=== Supplied information ===

■ ■ ■ ■ ■ ■ ■

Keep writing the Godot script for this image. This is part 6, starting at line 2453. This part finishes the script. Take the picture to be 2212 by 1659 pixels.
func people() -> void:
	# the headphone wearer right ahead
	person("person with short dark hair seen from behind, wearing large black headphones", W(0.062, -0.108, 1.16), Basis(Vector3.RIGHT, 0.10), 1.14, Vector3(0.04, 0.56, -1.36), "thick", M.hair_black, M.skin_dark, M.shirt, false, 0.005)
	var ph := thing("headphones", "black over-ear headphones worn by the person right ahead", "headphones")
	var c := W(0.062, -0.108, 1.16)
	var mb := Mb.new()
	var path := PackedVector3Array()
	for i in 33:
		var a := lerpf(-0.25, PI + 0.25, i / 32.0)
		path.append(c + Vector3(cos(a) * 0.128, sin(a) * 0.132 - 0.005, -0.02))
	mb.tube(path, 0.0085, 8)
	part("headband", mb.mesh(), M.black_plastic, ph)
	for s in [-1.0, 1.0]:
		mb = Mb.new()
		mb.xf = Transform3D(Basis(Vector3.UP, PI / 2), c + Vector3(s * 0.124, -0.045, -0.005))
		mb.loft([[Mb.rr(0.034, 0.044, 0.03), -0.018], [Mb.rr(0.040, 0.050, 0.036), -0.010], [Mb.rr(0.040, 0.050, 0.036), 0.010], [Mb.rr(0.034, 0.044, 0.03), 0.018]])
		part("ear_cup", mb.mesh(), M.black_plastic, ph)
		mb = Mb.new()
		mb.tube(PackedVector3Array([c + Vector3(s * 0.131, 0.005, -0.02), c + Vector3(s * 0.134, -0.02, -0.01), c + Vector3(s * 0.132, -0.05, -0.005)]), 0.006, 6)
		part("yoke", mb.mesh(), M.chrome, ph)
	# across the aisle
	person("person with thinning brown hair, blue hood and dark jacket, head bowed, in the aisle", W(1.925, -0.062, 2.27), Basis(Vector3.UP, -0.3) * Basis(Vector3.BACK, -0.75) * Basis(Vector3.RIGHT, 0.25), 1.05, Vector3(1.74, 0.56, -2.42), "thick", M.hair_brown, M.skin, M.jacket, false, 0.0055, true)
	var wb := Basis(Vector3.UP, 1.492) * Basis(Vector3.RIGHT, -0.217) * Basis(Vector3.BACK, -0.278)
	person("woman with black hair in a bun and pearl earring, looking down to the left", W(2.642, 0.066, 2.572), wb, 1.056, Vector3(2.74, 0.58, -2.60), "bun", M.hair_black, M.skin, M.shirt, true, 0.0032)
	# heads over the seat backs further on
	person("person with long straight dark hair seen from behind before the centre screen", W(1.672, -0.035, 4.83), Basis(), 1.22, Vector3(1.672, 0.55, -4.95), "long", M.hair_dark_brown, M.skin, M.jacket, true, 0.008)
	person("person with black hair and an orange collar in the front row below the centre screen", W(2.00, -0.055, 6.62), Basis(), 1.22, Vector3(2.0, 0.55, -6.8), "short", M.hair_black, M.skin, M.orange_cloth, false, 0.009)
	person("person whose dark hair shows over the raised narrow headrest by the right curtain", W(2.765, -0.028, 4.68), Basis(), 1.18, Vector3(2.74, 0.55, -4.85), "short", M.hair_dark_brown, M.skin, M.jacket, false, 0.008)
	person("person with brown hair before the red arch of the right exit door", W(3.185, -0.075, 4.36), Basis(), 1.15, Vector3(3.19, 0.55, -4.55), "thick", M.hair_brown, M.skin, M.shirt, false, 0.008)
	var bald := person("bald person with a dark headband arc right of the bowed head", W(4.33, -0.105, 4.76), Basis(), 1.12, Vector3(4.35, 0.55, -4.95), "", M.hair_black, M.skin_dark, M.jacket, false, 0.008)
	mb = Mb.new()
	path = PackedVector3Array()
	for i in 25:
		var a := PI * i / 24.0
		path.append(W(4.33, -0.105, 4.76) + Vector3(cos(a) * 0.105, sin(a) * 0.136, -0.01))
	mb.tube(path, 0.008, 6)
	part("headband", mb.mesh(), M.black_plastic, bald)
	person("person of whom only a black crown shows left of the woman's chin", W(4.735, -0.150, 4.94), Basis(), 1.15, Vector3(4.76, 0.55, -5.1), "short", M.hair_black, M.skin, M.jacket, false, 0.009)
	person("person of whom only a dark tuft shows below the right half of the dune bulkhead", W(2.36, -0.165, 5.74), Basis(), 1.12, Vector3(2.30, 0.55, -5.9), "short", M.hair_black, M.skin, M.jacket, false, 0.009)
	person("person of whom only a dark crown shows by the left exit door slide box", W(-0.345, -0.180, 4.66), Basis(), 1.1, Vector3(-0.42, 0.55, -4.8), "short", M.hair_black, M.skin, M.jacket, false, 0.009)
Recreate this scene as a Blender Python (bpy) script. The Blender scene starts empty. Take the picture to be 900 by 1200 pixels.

■ ■ ■ ■ ■ ■ ■

=== Exercise task ===
Reproduce the complete data exactly as presented above.

=== Result of the exercise ===
Keep writing the Godot script for this image. This is part 6, starting at line 2453. This part finishes the script. Take the picture to be 2212 by 1659 pixels.
func people() -> void:
	# the headphone wearer right ahead
	person("person with short dark hair seen from behind, wearing large black headphones", W(0.062, -0.108, 1.16), Basis(Vector3.RIGHT, 0.10), 1.14, Vector3(0.04, 0.56, -1.36), "thick", M.hair_black, M.skin_dark, M.shirt, false, 0.005)
	var ph := thing("headphones", "black over-ear headphones worn by the person right ahead", "headphones")
	var c := W(0.062, -0.108, 1.16)
	var mb := Mb.new()
	var path := PackedVector3Array()
	for i in 33:
		var a := lerpf(-0.25, PI + 0.25, i / 32.0)
		path.append(c + Vector3(cos(a) * 0.128, sin(a) * 0.132 - 0.005, -0.02))
	mb.tube(path, 0.0085, 8)
	part("headband", mb.mesh(), M.black_plastic, ph)
	for s in [-1.0, 1.0]:
		mb = Mb.new()
		mb.xf = Transform3D(Basis(Vector3.UP, PI / 2), c + Vector3(s * 0.124, -0.045, -0.005))
		mb.loft([[Mb.rr(0.034, 0.044, 0.03), -0.018], [Mb.rr(0.040, 0.050, 0.036), -0.010], [Mb.rr(0.040, 0.050, 0.036), 0.010], [Mb.rr(0.034, 0.044, 0.03), 0.018]])
		part("ear_cup", mb.mesh(), M.black_plastic, ph)
		mb = Mb.new()
		mb.tube(PackedVector3Array([c + Vector3(s * 0.131, 0.005, -0.02), c + Vector3(s * 0.134, -0.02, -0.01), c + Vector3(s * 0.132, -0.05, -0.005)]), 0.006, 6)
		part("yoke", mb.mesh(), M.chrome, ph)
	# across the aisle
	person("person with thinning brown hair, blue hood and dark jacket, head bowed, in the aisle", W(1.925, -0.062, 2.27), Basis(Vector3.UP, -0.3) * Basis(Vector3.BACK, -0.75) * Basis(Vector3.RIGHT, 0.25), 1.05, Vector3(1.74, 0.56, -2.42), "thick", M.hair_brown, M.skin, M.jacket, false, 0.0055, true)
	var wb := Basis(Vector3.UP, 1.492) * Basis(Vector3.RIGHT, -0.217) * Basis(Vector3.BACK, -0.278)
	person("woman with black hair in a bun and pearl earring, looking down to the left", W(2.642, 0.066, 2.572), wb, 1.056, Vector3(2.74, 0.58, -2.60), "bun", M.hair_black, M.skin, M.shirt, true, 0.0032)
	# heads over the seat backs further on
	person("person with long straight dark hair seen from behind before the centre screen", W(1.672, -0.035, 4.83), Basis(), 1.22, Vector3(1.672, 0.55, -4.95), "long", M.hair_dark_brown, M.skin, M.jacket, true, 0.008)
	person("person with black hair and an orange collar in the front row below the centre screen", W(2.00, -0.055, 6.62), Basis(), 1.22, Vector3(2.0, 0.55, -6.8), "short", M.hair_black, M.skin, M.orange_cloth, false, 0.009)
	person("person whose dark hair shows over the raised narrow headrest by the right curtain", W(2.765, -0.028, 4.68), Basis(), 1.18, Vector3(2.74, 0.55, -4.85), "short", M.hair_dark_brown, M.skin, M.jacket, false, 0.008)
	person("person with brown hair before the red arch of the right exit door", W(3.185, -0.075, 4.36), Basis(), 1.15, Vector3(3.19, 0.55, -4.55), "thick", M.hair_brown, M.skin, M.shirt, false, 0.008)
	var bald := person("bald person with a dark headband arc right of the bowed head", W(4.33, -0.105, 4.76), Basis(), 1.12, Vector3(4.35, 0.55, -4.95), "", M.hair_black, M.skin_dark, M.jacket, false, 0.008)
	mb = Mb.new()
	path = PackedVector3Array()
	for i in 25:
		var a := PI * i / 24.0
		path.append(W(4.33, -0.105, 4.76) + Vector3(cos(a) * 0.105, sin(a) * 0.136, -0.01))
	mb.tube(path, 0.008, 6)
	part("headband", mb.mesh(), M.black_plastic, bald)
	person("person of whom only a black crown shows left of the woman's chin", W(4.735, -0.150, 4.94), Basis(), 1.15, Vector3(4.76, 0.55, -5.1), "short", M.hair_black, M.skin, M.jacket, false, 0.009)
	person("person of whom only a dark tuft shows below the right half of the dune bulkhead", W(2.36, -0.165, 5.74), Basis(), 1.12, Vector3(2.30, 0.55, -5.9), "short", M.hair_black, M.skin, M.jacket, false, 0.009)
	person("person of whom only a dark crown shows by the left exit door slide box", W(-0.345, -0.180, 4.66), Basis(), 1.1, Vector3(-0.42, 0.55, -4.8), "short", M.hair_black, M.skin, M.jacket, false, 0.009)
Recreate this scene as a Blender Python (bpy) script. The Blender scene starts empty. Take the picture to be 900 by 1200 pixels.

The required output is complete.